Wednesday, April 13, 2005

The New Yorker on Lonely Planet


Tony and Mauren

The New Yorker has just published a very lengthy but also very informative article about Tony Wheeler and the present state of travel publishing. I could have done with the trip to Oman, but the background about travel publishing and the changing nature of LP was fascinating. First a couple of exerpts, then the link.

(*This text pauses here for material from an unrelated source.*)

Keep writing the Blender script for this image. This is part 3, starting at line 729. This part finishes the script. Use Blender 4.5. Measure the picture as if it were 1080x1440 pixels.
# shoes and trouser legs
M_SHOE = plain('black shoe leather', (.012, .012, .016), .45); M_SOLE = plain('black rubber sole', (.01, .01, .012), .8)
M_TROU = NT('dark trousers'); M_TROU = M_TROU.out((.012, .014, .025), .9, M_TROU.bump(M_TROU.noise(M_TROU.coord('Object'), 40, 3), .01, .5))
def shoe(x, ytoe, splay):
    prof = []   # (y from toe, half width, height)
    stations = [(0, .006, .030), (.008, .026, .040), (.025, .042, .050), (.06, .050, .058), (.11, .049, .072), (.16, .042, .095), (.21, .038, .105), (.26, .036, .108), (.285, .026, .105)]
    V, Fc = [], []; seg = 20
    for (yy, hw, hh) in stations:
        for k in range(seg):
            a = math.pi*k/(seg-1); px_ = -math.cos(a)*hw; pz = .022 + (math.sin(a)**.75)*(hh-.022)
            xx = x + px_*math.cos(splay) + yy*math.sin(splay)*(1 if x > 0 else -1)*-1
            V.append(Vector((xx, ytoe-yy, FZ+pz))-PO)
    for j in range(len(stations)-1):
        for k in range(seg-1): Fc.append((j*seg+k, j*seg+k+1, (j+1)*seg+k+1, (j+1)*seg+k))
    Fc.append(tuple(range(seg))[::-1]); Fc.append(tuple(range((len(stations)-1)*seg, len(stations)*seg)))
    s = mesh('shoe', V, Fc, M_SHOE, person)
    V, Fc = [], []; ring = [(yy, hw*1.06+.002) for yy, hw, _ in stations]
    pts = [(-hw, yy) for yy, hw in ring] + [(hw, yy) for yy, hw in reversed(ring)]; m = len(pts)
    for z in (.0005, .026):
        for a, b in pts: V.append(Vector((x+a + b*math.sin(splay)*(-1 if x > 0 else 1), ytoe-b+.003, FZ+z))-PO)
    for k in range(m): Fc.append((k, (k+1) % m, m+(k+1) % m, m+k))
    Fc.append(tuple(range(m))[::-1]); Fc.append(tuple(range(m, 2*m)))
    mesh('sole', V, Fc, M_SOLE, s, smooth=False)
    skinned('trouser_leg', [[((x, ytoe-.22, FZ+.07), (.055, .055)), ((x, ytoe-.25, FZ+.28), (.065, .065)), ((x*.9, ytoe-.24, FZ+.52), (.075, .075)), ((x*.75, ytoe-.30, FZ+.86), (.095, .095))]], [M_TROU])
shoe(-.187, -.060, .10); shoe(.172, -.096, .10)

At the same time, however, a number of the company’s authors worry that Lonely Planet itself has begun to manufacture ersatz Lonely Planet guides. As the company has expanded to cover Europe and America, markets already jammed with travel guides, it has been updating many of its guidebooks every two years, which requires that it use more and more contributors for each book—twenty-seven for the forthcoming edition of the United States guide alone. The books’ iconoclastic tone has been muted to cater to richer, fussier sorts of travellers, many of whom, like the Wheelers themselves, fly business class. And Lonely Planet’s original flagship, its “shoestring” series for backpackers, today makes up only three per cent of the company’s sales.

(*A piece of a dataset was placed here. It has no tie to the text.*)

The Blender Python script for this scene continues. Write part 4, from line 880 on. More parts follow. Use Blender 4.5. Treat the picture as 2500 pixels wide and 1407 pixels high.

Yet over the years, Wheeler seems to suspect, something essential was lost. “Those vivid colors of the early books,” he said to me, “once they get blended with so many other authors and editors and concerns about what the customer wants, they inevitably become gray and bland. It’s entropy, isn’t it?”

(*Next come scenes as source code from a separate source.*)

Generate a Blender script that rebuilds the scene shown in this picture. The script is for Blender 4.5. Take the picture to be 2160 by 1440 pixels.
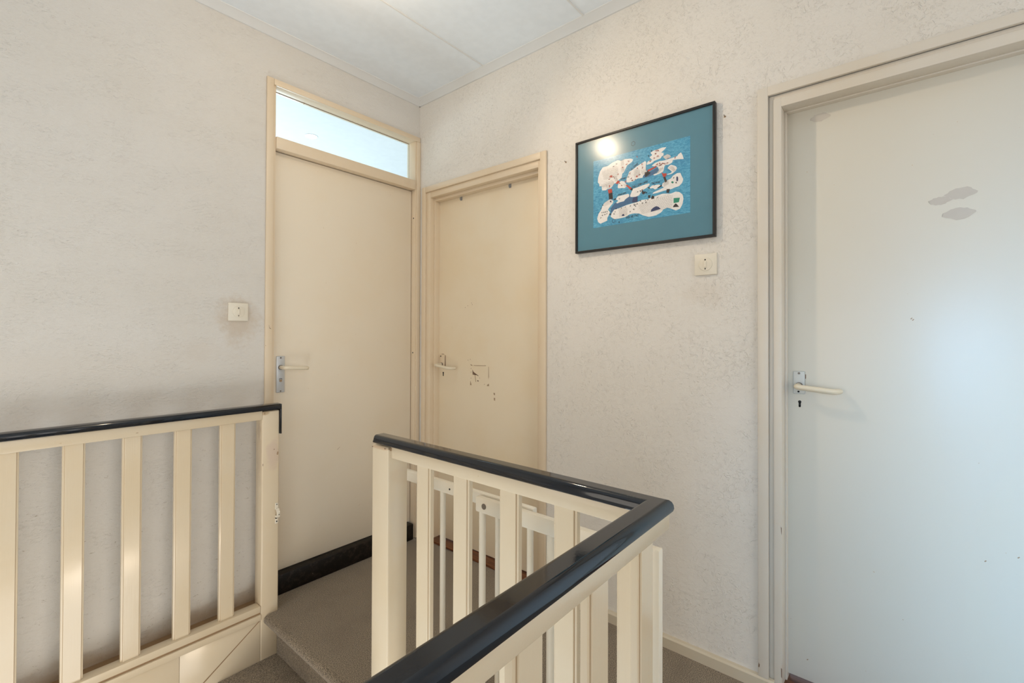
import bpy, bmesh, math, random
from mathutils import Vector, Matrix
for o in list(bpy.data.objects):
    bpy.data.objects.remove(o, do_unlink=True)
SC = bpy.context.scene
COL = SC.collection
R = math.radians

# ---------------------------------------------------------------- camera
cam_d = bpy.data.cameras.new('camera')
cam = bpy.data.objects.new('camera', cam_d); COL.objects.link(cam)
cam_d.sensor_width = 36.0
cam_d.sensor_fit = 'HORIZONTAL'
cam_d.lens = 982.61 / 2160 * 36
cam_d.shift_y = -24.27 / 2160
cam_d.clip_start = 0.02
yaw, pit, rol = R(50.088), R(0.498), R(0.201)
F = Vector((math.sin(yaw) * math.cos(pit), math.cos(yaw) * math.cos(pit), math.sin(pit)))
Rt = Vector((math.cos(yaw), -math.sin(yaw), 0))
U = Rt.cross(F)
R2 = Rt * math.cos(rol) + U * math.sin(rol)
U2 = -Rt * math.sin(rol) + U * math.cos(rol)
M = Matrix((R2, U2, -F)).transposed().to_4x4()
M.translation = Vector((-1.8284, -2.2755, 1.2367))
cam.matrix_world = M
SC.camera = cam

# ---------------------------------------------------------------- world, exposure
w = bpy.data.worlds.new('world'); SC.world = w; w.use_nodes = True
w.node_tree.nodes['Background'].inputs[0].default_value = (0.75, 0.86, 1.0, 1)
w.node_tree.nodes['Background'].inputs[1].default_value = 0.6
SC.view_settings.view_transform = 'Standard'
SC.view_settings.look = 'None'
SC.view_settings.gamma = 1.0
SC.view_settings.exposure = 0.14
SC.view_settings.use_curve_mapping = False

# ---------------------------------------------------------------- lights
def area(name, loc, size, energy, color, direction, spread=180):
    d = bpy.data.lights.new(name, 'AREA'); d.shape = 'RECTANGLE'
    d.size, d.size_y = size; d.energy = energy; d.color = color; d.spread = R(spread)
    o = bpy.data.objects.new(name, d); COL.objects.link(o)
    o.location = loc
    o.rotation_euler = Vector(direction).to_track_quat('-Z', 'Y').to_euler()
    return o
def point(name, loc, radius, energy, color):
    d = bpy.data.lights.new(name, 'POINT'); d.shadow_soft_size = radius
    d.energy = energy; d.color = color
    o = bpy.data.objects.new(name, d); COL.objects.link(o); o.location = loc
    return o
point('bulb_light', (-0.95, -0.79, 2.47), 0.03, 3.6, (1.0, 0.78, 0.54))
sp = bpy.data.lights.new('spot_light', 'SPOT'); sp.energy = 18; sp.color = (1.0, 0.78, 0.54)
sp.shadow_soft_size = 0.028; sp.spot_size = R(112); sp.spot_blend = 0.9
spo = bpy.data.objects.new('spot_light', sp); COL.objects.link(spo); spo.location = (-0.95, -0.79, 2.465)
spo.rotation_euler = (Vector((0.0, -2.15, 1.35)) - spo.location).to_track_quat('-Z', 'Y').to_euler()
area('window_daylight', (-3.32, -2.90, 1.20), (0.7, 1.2), 11, (0.28, 0.62, 1.0), (1, -0.10, -0.20), 50)
area('west_fill', (-3.35, -1.05, 1.0), (1.3, 1.7), 13, (1.0, 0.91, 0.80), (1, 0, 0))  # added warm fill for the narrow door and newel; no doorway here
area('south_fill', (-1.5, -4.54, 1.30), (2.2, 2.3), 29, (1.0, 0.97, 0.93), (0, 1, 0))  # added broad fill to even out the light; no balcony door here
area('bathroom_daylight', (-0.5, 3.1, 1.35), (1.4, 1.2), 80, (0.84, 0.92, 1.0), (0, -1, 0.15))
area('stairwell_up_fill', (-2.0, -1.0, -2.3), (2.2, 1.5), 84, (0.60, 0.81, 1.0), (0.05, 0, 1))  # added cool fill aimed up at the ceiling, not an actual opening
area('under_landing_fill', (-2.0, -1.90, -0.85), (2.0, 1.1), 18, (0.98, 0.97, 0.95), (0.15, 1, 0.25))  # added fill below the landing for the low left wall; no window here
area('lower_hall_lamp', (-1.18, -2.10, -0.34), (0.40, 0.10), 2.6, (1.0, 0.82, 0.62), (0, 1, 0.35))

# ---------------------------------------------------------------- materials
MATS = {}
def nodes_of(name):
    m = bpy.data.materials.new(name); m.use_nodes = True
    nt = m.node_tree; b = nt.nodes['Principled BSDF']
    return m, nt, b
def N(nt, t, **kw):
    n = nt.nodes.new(t)
    for k, v in kw.items():
        if k in ('operation', 'data_type', 'blend_type', 'noise_dimensions', 'interpolation_type', 'feature', 'clamp'):
            setattr(n, k, v)
        else:
            n.inputs[k.replace('_', ' ')].default_value = v
    return n
def coords(nt, scale=(1, 1, 1), rot=(0, 0, 0)):
    tc = nt.nodes.new('ShaderNodeTexCoord'); mp = nt.nodes.new('ShaderNodeMapping')
    mp.inputs['Scale'].default_value = scale; mp.inputs['Rotation'].default_value = rot
    nt.links.new(tc.outputs['Object'], mp.inputs['Vector'])
    return mp.outputs['Vector']
def mathn(nt, op, a, b=None, c=None, clamp=False):
    n = nt.nodes.new('ShaderNodeMath'); n.operation = op; n.use_clamp = clamp
    for i, v in enumerate((a, b, c)):
        if v is None: continue
        if isinstance(v, (int, float)): n.inputs[i].default_value = v
        else: nt.links.new(v, n.inputs[i])
    return n.outputs[0]
def maprange(nt, v, a, b, c=0.0, d=1.0, smooth=True):
    n = nt.nodes.new('ShaderNodeMapRange')
    n.interpolation_type = 'SMOOTHSTEP' if smooth else 'LINEAR'
    nt.links.new(v, n.inputs['Value'])
    for k, x in zip(('From Min', 'From Max', 'To Min', 'To Max'), (a, b, c, d)):
        n.inputs[k].default_value = x
    return n.outputs[0]
def noise(nt, vec, scale, detail=3, rough=0.5, dist=0.0):
    n = nt.nodes.new('ShaderNodeTexNoise')
    n.inputs['Scale'].default_value = scale; n.inputs['Detail'].default_value = detail
    n.inputs['Roughness'].default_value = rough; n.inputs['Distortion'].default_value = dist
    nt.links.new(vec, n.inputs['Vector'])
    return n.outputs['Fac']
def mixc(nt, fac, a, b):
    n = nt.nodes.new('ShaderNodeMix'); n.data_type = 'RGBA'
    if isinstance(fac, (int, float)): n.inputs[0].default_value = fac
    else: nt.links.new(fac, n.inputs[0])
    for i, v in ((6, a), (7, b)):
        if isinstance(v, tuple): n.inputs[i].default_value = (*v, 1) if len(v) == 3 else v
        else: nt.links.new(v, n.inputs[i])
    return n.outputs[2]
def bump(nt, bsdf, h, strength, dist=0.002, prev=None):
    n = nt.nodes.new('ShaderNodeBump'); n.inputs['Strength'].default_value = strength
    n.inputs['Distance'].default_value = dist
    nt.links.new(h, n.inputs['Height'])
    if prev is not None: nt.links.new(prev, n.inputs['Normal'])
    nt.links.new(n.outputs[0], bsdf.inputs['Normal'])
    return n.outputs[0]
def ridges(nt, vec, scale, dist, width, mask_scale, m0, m1, seed=0.0):
    f = noise(nt, vec, scale, 2, 0.5, dist)
    a = mathn(nt, 'ABSOLUTE', mathn(nt, 'SUBTRACT', f, 0.5))
    line = maprange(nt, a, 0.0, width, 1.0, 0.0)
    mk = maprange(nt, noise(nt, vec, mask_scale, 3, 0.6), m0, m1)
    return mathn(nt, 'MULTIPLY', line, mk)

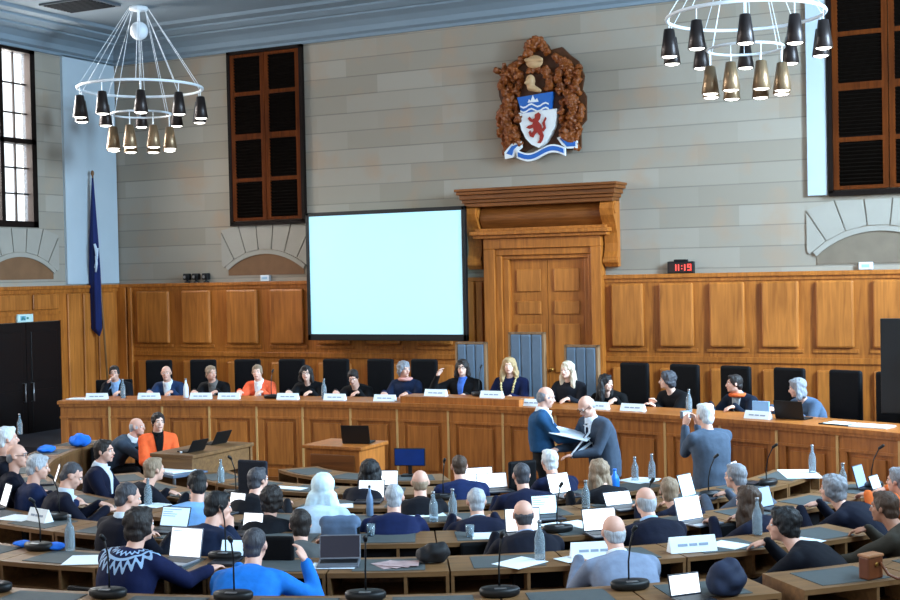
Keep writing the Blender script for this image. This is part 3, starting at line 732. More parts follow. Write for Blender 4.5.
# digital clock on the dado rail
p = at_y(681, 273, -.06); t = thing('digital_clock', 'black digital clock with red figures standing on the right dado rail', 'clock', (p.x, -.055, 2.84))
bm = newbm(); box(bm, -.19, .19, -.04, .045, 0, .17, .01); box(bm, -.10, .10, -.02, .03, .17, .2, .006); obj('case', bm, BLACK, t)
bm = newbm(); box(bm, -.165, .175, -.045, -.04, .025, .145); obj('face', bm, mat('clock_face', (30, 4, 4), .3, var=0), t)
bm = newbm()
for x in (-.07, -.03, .06): box(bm, x, x + .016, -.05, -.045, .04, .13)
box(bm, .105, .121, -.05, -.045, .085, .13); box(bm, .145, .161, -.05, -.045, .04, .13)
for z in (.04, .08, .12): box(bm, .105, .161, -.05, -.045, z, z + .013)
for z in (.06, .10): box(bm, .018, .032, -.05, -.045, z, z + .014)
obj('figures', bm, mat('led_red', (235, 70, 60), .4, var=0, emit=1.2), t)
SENS = ['first', 'mid', 'end']
for k, (px, lab) in enumerate(((187, 'small black camera on the left dado rail, nearest the flag'), (196, 'small black camera on the left dado rail, between its two neighbours'), (206, 'small black camera on the left dado rail, nearest the brown arch'))):
    p = at_y(px, 284, -.06); t = thing('wall_camera', lab, 'camera', (p.x, -.05, 2.84), 0, 'black cameras on the dado rail')
    bm = newbm(); lathe(bm, [(.05, 0), (.05, .02), (.02, .03), (.02, .06)], n=12); obj('foot', bm, BLACK, t)
    bm = newbm(); box(bm, -.06, .06, -.045, .04, .05, .16, .012); cyl(bm, (0, -.045, .1), (0, -.075, .1), .03, .034, 14); obj('camera_body', bm, BLACK, t)
    bm = newbm(); cyl(bm, (0, -.075, .1), (0, -.078, .1), .026, n=14); obj('lens', bm, STEEL, t)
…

The Wheelers long maintained an implicit non-aggression pact with other countercultural handbooks. But, as Tony Wheeler tells it, in 1984 he noticed that the Moon Travel Handbook’s renowned Indonesia guide was seriously out of date, so he commissioned a book on that country. After Penguin bought a majority stake in Rough Guides, in 1996, Wheeler noticed that Rough Guides were undercutting Lonely Planet’s prices. “So we thought, How can we hit back?” he told me, with a steely grin. “We targeted their twelve or so top-selling guides and produced competitive titles for every one. They stopped being so aggressive on pricing.”

Though sales kept rising, by the late nineties Lonely Planet had begun to falter. The company’s rapid expansion—in 2000 it published eight new series, including “Watching Wildlife” and “City Maps”—was accompanied by constant cash-flow crises. Sixty per cent of the guides weren’t getting to the printer on time.

The morning after the planes hit the World Trade Center, in 2001, the company called an emergency meeting, knowing that travel was about to plummet. A hundred people (nineteen per cent of the workforce) were later laid off, and author salaries were reduced by up to thirty per cent. The company was further buffeted by sars, the terrorist bombing in Bali, the Iraq war, and the threat of avian flu, and it lost money for two and a half years running.